An Analytical Model Probing the Internal State of Coronal Mass Ejections Based on Observations of Their Expansions and Propagations

TL;DR

This paper introduces a self-similar flux rope model to analyze the internal thermodynamic and force dynamics of CMEs using coronagraph observations, revealing how key parameters evolve during propagation.

Contribution

The paper presents a novel analytical model that infers internal CME parameters and their variations from observational data, enhancing understanding of CME expansion and internal forces.

Findings

The polytropic index of CME plasma varies with distance, approaching 4/3.

Thermal pressure drives CME expansion, while Lorentz force opposes it.

Both internal forces decrease rapidly as CMEs propagate outward.

Abstract

In this paper, a generic self-similar flux rope model is proposed to probe the internal state of CMEs in order to understand the thermodynamic process and expansion of CMEs in interplanetary space. Using this model, three physical parameters and their variations with heliocentric distance can be inferred based on coronagraph observations of CMEs' propagation and expansion. One is the polytropic index $\Gamma$ of the CME plasma, and the other two are the average Lorentz force and the thermal pressure force inside CMEs.

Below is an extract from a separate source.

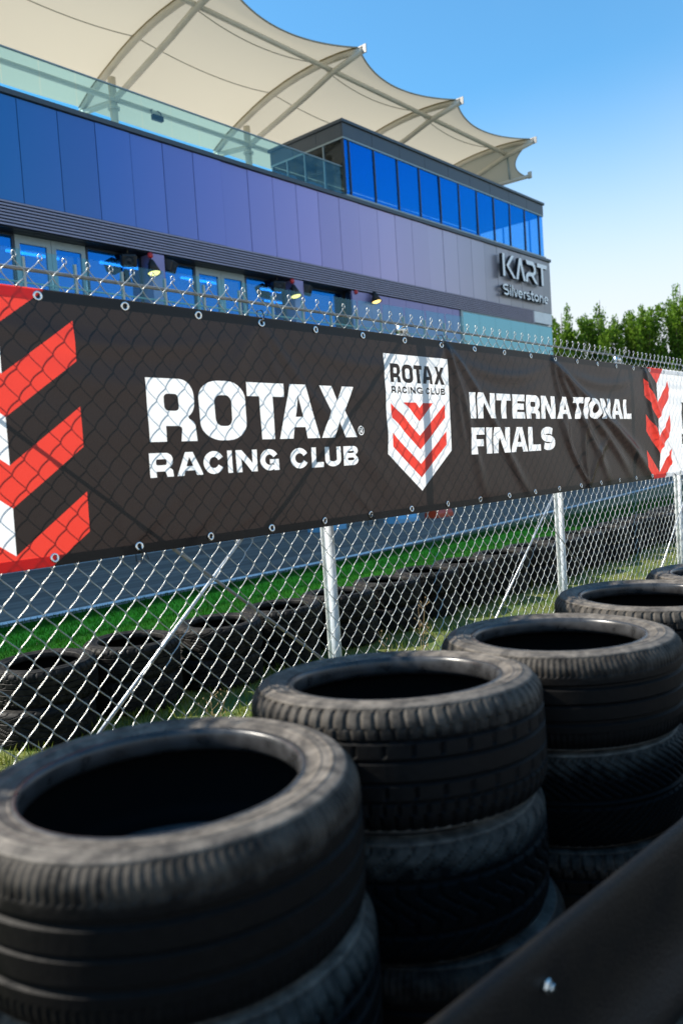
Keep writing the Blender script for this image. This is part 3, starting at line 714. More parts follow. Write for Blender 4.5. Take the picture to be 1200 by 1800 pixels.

By applying the model to the 2007 October 8 CME observed by STEREO/SECCHI, we find that (1) the polytropic index of the CME plasma increased from initially 1.24 to more than 1.35 quickly, and then slowly decreased to about 1.34; it suggests that there be continuously heat injected/converted into the CME plasma and the value of $\Gamma$ tends to be 4/3, a critical value inferred from the model for a force-free flux rope; (2) the Lorentz force directed inward while the thermal pressure force outward, and both of them decreased rapidly as the CME moved out; the direction of the two forces reveals that the thermal pressure force is the internal driver of the CME expansion whereas the Lorentz force prevented the CME from expanding. Some limitations of the model and approximations are discussed meanwhile.